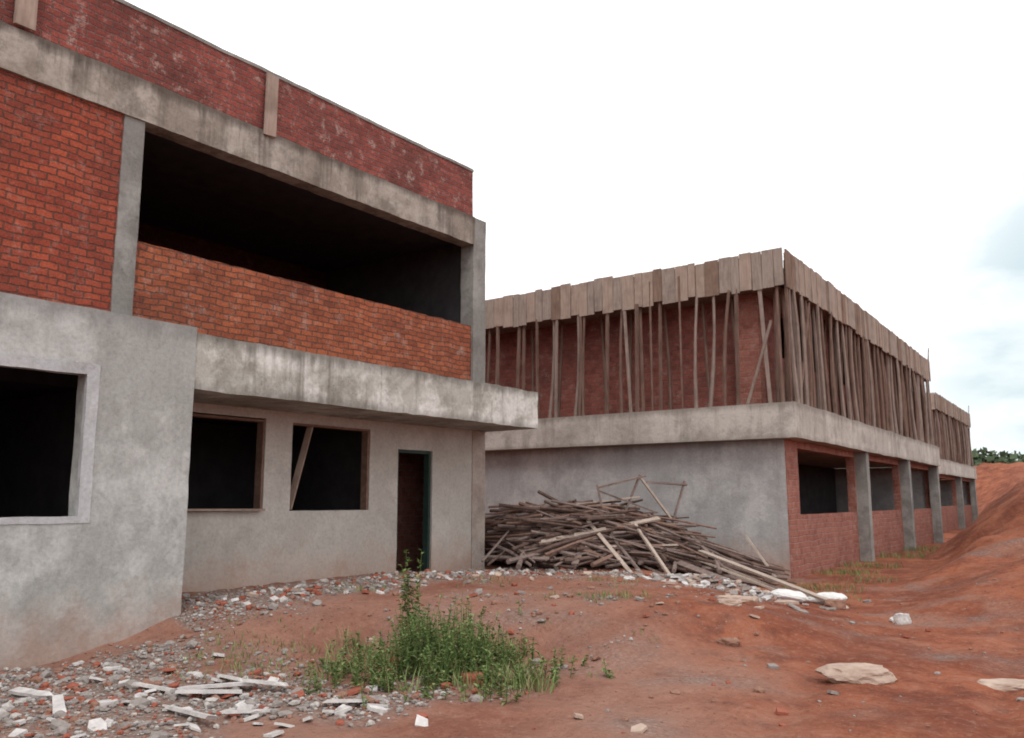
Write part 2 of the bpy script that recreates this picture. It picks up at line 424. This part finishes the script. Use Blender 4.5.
far_building('unfinished_brick_building.001',(-6.15,17.85),12,18.2,3)
far_building('unfinished_brick_building.002',(-8.65,46.95),12,13.0,2)

# ------------------------------------------------------------ wood pile
mb=MB()
H=Vector((.80,.60,0)); P=Vector((-.6,.8,0)); C=Vector((-9.15,15.0,0))
def pileh(p):
    d=p-C; a=d.dot(H)/3.1; b=d.dot(P)/1.6
    prof=(1-.32*(a+.9)/2)*max(0,1-abs(a)**3.2)
    return 1.36*prof*max(0,1-b*b)**.7*(1+.2*noise.noise(p*1.3))
def pole_ok(e0,e1):
    if max(e0.y,e1.y)>17.4 and min(e0.x,e1.x)<-5.8: return False
    return not any(e.y<13.1 and e.x<-9.6 for e in (e0,e1))
for i in range(1150):
    a=U(-2.7,2.6); b=U(-1.45,1.2)
    c=C+H*a+P*b
    ang=random.gauss(0,.33) if R()<.75 else U(-1.5,1.5)
    d=(H*math.cos(ang)+P*math.sin(ang)); L=U(.9,2.6)
    u=U(0,1)**.6
    e0=c-d*L/2; e1=c+d*L/2; tl=U(-.14,.14)
    for e,sg in ((e0,1),(e1,-1)):
        e.z=height(e.x,e.y)+.04+(pileh(e)*.55+pileh(c)*.45)*u*U(.85,1.1)+sg*tl*pileh(c)
        e.z=max(e.z,height(e.x,e.y)+.02)
    if not pole_ok(e0,e1): continue
    if min(pileh(e0),pileh(e1))<=0 and pileh(c)>1.0: continue
    r=U(.02,.045)
    if R()<.9: mb.pole(e0,e1,r,r*.7,random.choice((0,0,1,1,1,2)),bend=.03)
    else: mb.plank(e0,e1,U(.07,.14),.03,random.choice((0,2,3)),U(-.6,.6))
for p0,p1,w in [((-8.92,14.76,1.84),(-8.1,15.3,2.08),.07),((-8.9,14.8,1.78),(-7.95,15.4,1.35),.07),
    ((-8.2,15.24,2.1),(-8.55,15.0,1.1),.07),((-8.2,15.24,2.05),(-7.7,15.6,1.2),.07),((-7.5,15.8,1.98),(-7.75,15.6,1.0),.08),
    ((-9.4,14.6,1.5),(-8.2,15.2,1.66),.06),((-8.92,14.76,1.9),(-8.75,14.8,1.1),.05),((-8.1,15.3,1.95),(-7.45,15.8,1.9),.06),
    ((-8.2,15.1,1.35),(-6.56,15.6,.1),.09),((-6.95,15.2,.65),(-4.1,13.45,.1),.11),((-7.2,15.0,.6),(-4.7,13.7,.08),.08),
    ((-7.6,14.9,.55),(-5.2,13.2,.2),.12),((-7.3,15.6,.9),(-5.9,14.6,.1),.07),((-10.2,14.0,.95),(-9.3,13.2,.3),.06),
    ((-9.4,14.2,1.1),(-8.5,13.1,.32),.08),((-8.4,14.3,1.0),(-7.2,13.5,.25),.06),((-6.6,16.6,.9),(-5.9,16.4,.05),.05),
    ((-7.0,15.4,.5),(-4.9,14.2,.06),.07),((-7.6,14.2,.4),(-6.0,13.0,.18),.09),((-6.4,14.6,.3),(-4.5,14.1,.05),.08),
    ((-9.9,14.1,1.15),(-8.9,13.3,.3),.07),((-10.4,14.3,1.25),(-9.2,13.8,.5),.05),((-8.8,14.2,1.2),(-7.4,13.4,.3),.07),((-8.0,14.6,1.15),(-6.7,13.6,.2),.06)]:
    mb.plank(p0,p1,w,.035,(3 if R()<.5 else 0),U(-.5,.5))
mb.obj('wood_pile',['p1','p2','p3','w4'])

# ------------------------------------------------------------ stones
import bmesh
bm=bmesh.new(); bmesh.ops.create_icosphere(bm,subdivisions=1,radius=1); bm.verts.ensure_lookup_table()
IV=[v.co.copy() for v in bm.verts]; IF=[tuple(v.index for v in f.verts) for f in bm.faces]; bm.free()
def stone(mb,x,y,s,mi,flat=.7,sink=.3):
    rot=Matrix.Rotation(U(0,6.28),3,'Z')@Matrix.Rotation(U(-.4,.4),3,'X')
    sc=(s*U(.7,1.4),s*U(.7,1.2),s*flat*U(.6,1.1)); z=height(x,y)+sc[2]*(1-sink*1.4)
    mb.add([rot@Vector([v[i]*sc[i]*U(.75,1.2) for i in range(3)])+Vector((x,y,z)) for v in IV],IF,mi)
mb=MB(); cnt=0;tr=0
while cnt<7500 and tr<90000:
    tr+=1
    if R()<.5: x,y=U(-9,-4.4),U(2.2,6.5)
    else: x,y=U(-10.2,-4.4),U(5.8,13.6)
    if x<-8.95 and y<5.8: continue
    if R()>gravelmask(x,y)**1.1: continue
    s=min(.07,.011*math.exp(abs(random.gauss(0,.62)))); cnt+=1
    stone(mb,x,y,s,random.choice((0,0,1,1,1,1,1,2,2,3)))
for i in range(2200):
    x,y=U(-9,1.5),U(3.5,16)
    if x<-8.9: continue
    if x>-4.5 and R()<.5: continue
    stone(mb,x,y,min(.05,.007*math.exp(abs(random.gauss(0,.75)))),random.choice((1,2,2,2,2,2,3)),sink=.5)
mb.obj('gravel',['s1','s2','s3','s4'])
mb=MB()
def shard(x,y,w,l,t,mi,tilt=.25,rz=None,dz=0):
    n=random.randint(4,6); pts=[]
    for i in range(n):
        a=2*math.pi*(i+U(-.25,.25))/n; pts.append((math.cos(a)*w*U(.8,1.15),math.sin(a)*l*U(.8,1.15)))
    rot=Matrix.Rotation(U(0,6.28) if rz is None else rz,3,'Z')@Matrix.Rotation(U(-tilt,tilt),3,'X')@Matrix.Rotation(U(-tilt,tilt),3,'Y')
    z=height(x,y)+t*.3+.01+dz
    vs=[rot@Vector((a,b,-t/2+U(-.1,.1)*t))+Vector((x,y,z)) for a,b in pts]+[rot@Vector((a*.96,b*.96,t/2+U(-.1,.1)*t))+Vector((x,y,z)) for a,b in pts]
    fs=[tuple(range(n))[::-1],tuple(range(n,2*n))]+[(i,(i+1)%n,(i+1)%n+n,i+n) for i in range(n)]
    mb.add(vs,fs,mi)
for i in range(85):
    x,y=random.gauss(-6.5,1.0),random.gauss(4.1,.7)
    if x<-8.7 or y<2.3: continue
    shard(x,y,U(.03,.11),U(.03,.08),U(.015,.03),random.choice((0,0,0,1,2)),.4)
for i in range(110):
    x,y=random.gauss(-8.9,.6),U(6.2,13)
    if x<-10.15: continue
    shard(x,y,U(.03,.09),U(.03,.06),U(.02,.04),random.choice((0,1,1,2,3)),.5)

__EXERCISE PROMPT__
Reproduce each line exactly, please, except for any pictures.

__FINAL RESULT__
Write part 2 of the bpy script that recreates this picture. It picks up at line 424. This part finishes the script. Use Blender 4.5.
far_building('unfinished_brick_building.001',(-6.15,17.85),12,18.2,3)
far_building('unfinished_brick_building.002',(-8.65,46.95),12,13.0,2)

# ------------------------------------------------------------ wood pile
mb=MB()
H=Vector((.80,.60,0)); P=Vector((-.6,.8,0)); C=Vector((-9.15,15.0,0))
def pileh(p):
    d=p-C; a=d.dot(H)/3.1; b=d.dot(P)/1.6
    prof=(1-.32*(a+.9)/2)*max(0,1-abs(a)**3.2)
    return 1.36*prof*max(0,1-b*b)**.7*(1+.2*noise.noise(p*1.3))
def pole_ok(e0,e1):
    if max(e0.y,e1.y)>17.4 and min(e0.x,e1.x)<-5.8: return False
    return not any(e.y<13.1 and e.x<-9.6 for e in (e0,e1))
for i in range(1150):
    a=U(-2.7,2.6); b=U(-1.45,1.2)
    c=C+H*a+P*b
    ang=random.gauss(0,.33) if R()<.75 else U(-1.5,1.5)
    d=(H*math.cos(ang)+P*math.sin(ang)); L=U(.9,2.6)
    u=U(0,1)**.6
    e0=c-d*L/2; e1=c+d*L/2; tl=U(-.14,.14)
    for e,sg in ((e0,1),(e1,-1)):
        e.z=height(e.x,e.y)+.04+(pileh(e)*.55+pileh(c)*.45)*u*U(.85,1.1)+sg*tl*pileh(c)
        e.z=max(e.z,height(e.x,e.y)+.02)
    if not pole_ok(e0,e1): continue
    if min(pileh(e0),pileh(e1))<=0 and pileh(c)>1.0: continue
    r=U(.02,.045)
    if R()<.9: mb.pole(e0,e1,r,r*.7,random.choice((0,0,1,1,1,2)),bend=.03)
    else: mb.plank(e0,e1,U(.07,.14),.03,random.choice((0,2,3)),U(-.6,.6))
for p0,p1,w in [((-8.92,14.76,1.84),(-8.1,15.3,2.08),.07),((-8.9,14.8,1.78),(-7.95,15.4,1.35),.07),
    ((-8.2,15.24,2.1),(-8.55,15.0,1.1),.07),((-8.2,15.24,2.05),(-7.7,15.6,1.2),.07),((-7.5,15.8,1.98),(-7.75,15.6,1.0),.08),
    ((-9.4,14.6,1.5),(-8.2,15.2,1.66),.06),((-8.92,14.76,1.9),(-8.75,14.8,1.1),.05),((-8.1,15.3,1.95),(-7.45,15.8,1.9),.06),
    ((-8.2,15.1,1.35),(-6.56,15.6,.1),.09),((-6.95,15.2,.65),(-4.1,13.45,.1),.11),((-7.2,15.0,.6),(-4.7,13.7,.08),.08),
    ((-7.6,14.9,.55),(-5.2,13.2,.2),.12),((-7.3,15.6,.9),(-5.9,14.6,.1),.07),((-10.2,14.0,.95),(-9.3,13.2,.3),.06),
    ((-9.4,14.2,1.1),(-8.5,13.1,.32),.08),((-8.4,14.3,1.0),(-7.2,13.5,.25),.06),((-6.6,16.6,.9),(-5.9,16.4,.05),.05),
    ((-7.0,15.4,.5),(-4.9,14.2,.06),.07),((-7.6,14.2,.4),(-6.0,13.0,.18),.09),((-6.4,14.6,.3),(-4.5,14.1,.05),.08),
    ((-9.9,14.1,1.15),(-8.9,13.3,.3),.07),((-10.4,14.3,1.25),(-9.2,13.8,.5),.05),((-8.8,14.2,1.2),(-7.4,13.4,.3),.07),((-8.0,14.6,1.15),(-6.7,13.6,.2),.06)]:
    mb.plank(p0,p1,w,.035,(3 if R()<.5 else 0),U(-.5,.5))
mb.obj('wood_pile',['p1','p2','p3','w4'])

# ------------------------------------------------------------ stones
import bmesh
bm=bmesh.new(); bmesh.ops.create_icosphere(bm,subdivisions=1,radius=1); bm.verts.ensure_lookup_table()
IV=[v.co.copy() for v in bm.verts]; IF=[tuple(v.index for v in f.verts) for f in bm.faces]; bm.free()
def stone(mb,x,y,s,mi,flat=.7,sink=.3):
    rot=Matrix.Rotation(U(0,6.28),3,'Z')@Matrix.Rotation(U(-.4,.4),3,'X')
    sc=(s*U(.7,1.4),s*U(.7,1.2),s*flat*U(.6,1.1)); z=height(x,y)+sc[2]*(1-sink*1.4)
    mb.add([rot@Vector([v[i]*sc[i]*U(.75,1.2) for i in range(3)])+Vector((x,y,z)) for v in IV],IF,mi)
mb=MB(); cnt=0;tr=0
while cnt<7500 and tr<90000:
    tr+=1
    if R()<.5: x,y=U(-9,-4.4),U(2.2,6.5)
    else: x,y=U(-10.2,-4.4),U(5.8,13.6)
    if x<-8.95 and y<5.8: continue
    if R()>gravelmask(x,y)**1.1: continue
    s=min(.07,.011*math.exp(abs(random.gauss(0,.62)))); cnt+=1
    stone(mb,x,y,s,random.choice((0,0,1,1,1,1,1,2,2,3)))
for i in range(2200):
    x,y=U(-9,1.5),U(3.5,16)
    if x<-8.9: continue
    if x>-4.5 and R()<.5: continue
    stone(mb,x,y,min(.05,.007*math.exp(abs(random.gauss(0,.75)))),random.choice((1,2,2,2,2,2,3)),sink=.5)
mb.obj('gravel',['s1','s2','s3','s4'])
mb=MB()
def shard(x,y,w,l,t,mi,tilt=.25,rz=None,dz=0):
    n=random.randint(4,6); pts=[]
    for i in range(n):
        a=2*math.pi*(i+U(-.25,.25))/n; pts.append((math.cos(a)*w*U(.8,1.15),math.sin(a)*l*U(.8,1.15)))
    rot=Matrix.Rotation(U(0,6.28) if rz is None else rz,3,'Z')@Matrix.Rotation(U(-tilt,tilt),3,'X')@Matrix.Rotation(U(-tilt,tilt),3,'Y')
    z=height(x,y)+t*.3+.01+dz
    vs=[rot@Vector((a,b,-t/2+U(-.1,.1)*t))+Vector((x,y,z)) for a,b in pts]+[rot@Vector((a*.96,b*.96,t/2+U(-.1,.1)*t))+Vector((x,y,z)) for a,b in pts]
    fs=[tuple(range(n))[::-1],tuple(range(n,2*n))]+[(i,(i+1)%n,(i+1)%n+n,i+n) for i in range(n)]
    mb.add(vs,fs,mi)
for i in range(85):
    x,y=random.gauss(-6.5,1.0),random.gauss(4.1,.7)
    if x<-8.7 or y<2.3: continue
    shard(x,y,U(.03,.11),U(.03,.08),U(.015,.03),random.choice((0,0,0,1,2)),.4)
for i in range(110):
    x,y=random.gauss(-8.9,.6),U(6.2,13)
    if x<-10.15: continue
    shard(x,y,U(.03,.09),U(.03,.06),U(.02,.04),random.choice((0,1,1,2,3)),.5)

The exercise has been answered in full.